美術館の広場にはいろいろな草木が生えているので、藍以外にも「たたき染め」ができるのでは?と木の葉と草の葉の両方を試してみました。




草の葉のほうが木の葉より水分が多いのか、たたき染めしやすかったです。染めた布を1ヶ月ほど経ってみると黄緑色はあせて、全体が少し枯れたように薄く茶色みがかってきて元の色が長持ちしませんでしたが、いろいろな葉のたたき染めもそれぞれの葉の特徴を楽しむことができました!
●今回の素材「藍の葉っぱ」と美術館広場の「まるびぃ みらい畑」について
この工作は2021年10月にキッズスタジオの休日プログラム「ハンズオン・まるびぃ!」での活動から紹介したものです。(写真もその際の記録画像を中心に選んでいます。)
今回素材に選んだ藍が育ったのは、美術館の広場にある「まるびぃ みらい畑」です。下の記事で交流課の森さんが紹介している活動「まるびぃ みらいカフェ」のメンバーが育てている畑で、季節や美術館の出来事、人のつながりなどに合わせていろいろな植物を栽培したり、温床を作って落ち葉を堆肥にしてみたり、いろいろな様子が見られます。

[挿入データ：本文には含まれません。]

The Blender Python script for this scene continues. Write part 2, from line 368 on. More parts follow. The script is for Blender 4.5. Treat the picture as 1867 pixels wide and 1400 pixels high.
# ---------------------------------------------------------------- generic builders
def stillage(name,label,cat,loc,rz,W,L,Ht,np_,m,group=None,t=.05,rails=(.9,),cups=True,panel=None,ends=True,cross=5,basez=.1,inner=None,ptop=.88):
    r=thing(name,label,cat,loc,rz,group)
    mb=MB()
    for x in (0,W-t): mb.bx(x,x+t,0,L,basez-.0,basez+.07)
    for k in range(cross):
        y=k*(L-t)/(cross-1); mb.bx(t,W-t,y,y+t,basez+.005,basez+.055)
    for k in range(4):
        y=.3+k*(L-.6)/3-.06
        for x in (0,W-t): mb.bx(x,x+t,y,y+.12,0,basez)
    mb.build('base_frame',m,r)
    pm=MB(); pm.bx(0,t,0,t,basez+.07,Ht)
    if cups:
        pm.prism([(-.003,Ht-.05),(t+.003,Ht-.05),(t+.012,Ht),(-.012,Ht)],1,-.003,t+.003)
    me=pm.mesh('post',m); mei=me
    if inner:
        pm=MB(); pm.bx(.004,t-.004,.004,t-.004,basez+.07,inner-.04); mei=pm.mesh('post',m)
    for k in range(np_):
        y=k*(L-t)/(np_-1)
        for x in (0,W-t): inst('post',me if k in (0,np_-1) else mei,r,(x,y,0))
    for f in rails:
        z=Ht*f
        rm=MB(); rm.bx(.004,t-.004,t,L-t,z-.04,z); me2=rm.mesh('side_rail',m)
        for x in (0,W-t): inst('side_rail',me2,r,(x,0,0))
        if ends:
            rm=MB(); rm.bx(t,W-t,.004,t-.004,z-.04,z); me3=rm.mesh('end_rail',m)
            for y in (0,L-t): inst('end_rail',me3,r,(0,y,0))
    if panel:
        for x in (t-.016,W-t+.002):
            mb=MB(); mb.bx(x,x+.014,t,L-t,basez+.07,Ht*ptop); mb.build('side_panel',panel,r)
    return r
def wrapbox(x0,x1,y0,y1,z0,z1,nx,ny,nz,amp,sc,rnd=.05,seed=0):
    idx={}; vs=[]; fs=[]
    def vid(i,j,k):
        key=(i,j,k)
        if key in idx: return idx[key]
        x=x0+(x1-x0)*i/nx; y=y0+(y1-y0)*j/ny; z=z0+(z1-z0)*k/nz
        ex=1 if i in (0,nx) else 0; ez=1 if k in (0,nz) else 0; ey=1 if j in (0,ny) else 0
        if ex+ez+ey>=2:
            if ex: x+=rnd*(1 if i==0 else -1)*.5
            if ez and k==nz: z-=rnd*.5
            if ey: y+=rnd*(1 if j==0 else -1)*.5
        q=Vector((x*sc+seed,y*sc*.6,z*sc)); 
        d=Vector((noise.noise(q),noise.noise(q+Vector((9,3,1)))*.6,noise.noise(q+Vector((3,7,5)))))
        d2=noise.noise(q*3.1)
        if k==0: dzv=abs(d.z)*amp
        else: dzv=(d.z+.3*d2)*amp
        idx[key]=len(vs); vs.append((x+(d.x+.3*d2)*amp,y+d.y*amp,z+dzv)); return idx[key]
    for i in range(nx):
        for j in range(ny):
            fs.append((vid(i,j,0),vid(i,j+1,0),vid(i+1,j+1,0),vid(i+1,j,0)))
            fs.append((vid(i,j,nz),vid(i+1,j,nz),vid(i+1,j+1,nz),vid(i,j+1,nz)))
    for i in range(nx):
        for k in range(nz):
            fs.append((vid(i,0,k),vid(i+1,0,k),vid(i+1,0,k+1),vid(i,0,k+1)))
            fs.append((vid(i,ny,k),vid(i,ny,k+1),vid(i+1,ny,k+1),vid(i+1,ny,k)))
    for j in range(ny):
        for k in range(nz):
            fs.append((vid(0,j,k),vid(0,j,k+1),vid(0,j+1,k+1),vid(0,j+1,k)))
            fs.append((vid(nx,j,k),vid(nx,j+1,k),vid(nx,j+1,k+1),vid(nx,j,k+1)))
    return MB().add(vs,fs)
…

2021年の初夏、メンバーの知人で富山県魚津市で藍を育てる南部歩美さんから苗を分けていただけることになり、上の記事にあるアーティスト・村上慧さんと作った温床の隣の空きスペースでメンバーが力を合わせて藍を育てました。
上記で紹介した「藍の葉バッジ」は、この畑と藍の葉をキッズスタジオを訪れるみなさんと楽しめるようにスタジオスタッフで提案するとともに、南部さんやメンバーの皆さんとも試作しながら準備したものです。